Tuesday, 17 April 2012

Music of Hilary and Easter 2012

I've decided a good way to track the doctoral experience is to record what I was listening to and when.  So, without further ado, I give you the music of Hilary Term 2012 and the Easter vacation.

I mentioned back in December that I had just discovered the fabulousness that is Florence + the Machine.  For some incredibly silly reason, I waited until January to listen to their first album, Lungs.  It's fantastic!  Different, possibly less rich and layered, more raw sounding than Ceremonials, but also awesome.  It has some of my favourite Flo songs: "Howl," "Drumming Song," and (below) the tremendously powerful "Cosmic Love."  I keep hoping that when we're back in Saskatoon in June and July, I might have the luxury of an empty house and the chance to crank this song up on Dad's powerhouse Bose 901 direct-reflecting speakers and sing along (not very well, but very happily).

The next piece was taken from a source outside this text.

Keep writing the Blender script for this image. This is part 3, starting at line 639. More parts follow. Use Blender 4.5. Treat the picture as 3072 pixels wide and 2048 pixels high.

In January, Lacuna Coil's album Dark Adrenaline was released.  I really like it; lots of good head-banging songs and, to my surprise and delight, some guitar solos!  Here is a preview track, "Kill the Light," which they played when I saw them in Oxford back in November.  The studio version is great.


Another favourite symphonic metal band, Epica, released their new album in March.  Requiem for the Indifferent is classic Epica, beautiful soprano and crunching growls (never thought I'd be a fan of growling...), awesome symphonics, great guitars, etc., etc.  Here's the first song off the ablum, "Monopoly on Truth."  (It has a great guitar solo, which always makes me happy).


For those of you more refined in your tastes, we have "Mars" from Holst's The Planets.


Also, most unfortunately, my memories of revising my transfer paper/Chapter One will always be associated with Rick Astley's "Rick Roll" song "Never Gonna Give You Up."  I don't know why this song kept getting stuck in my head (the situation probably wasn't helped by the fact that Tim kept playing the song at random intervals), but it did.  Alas.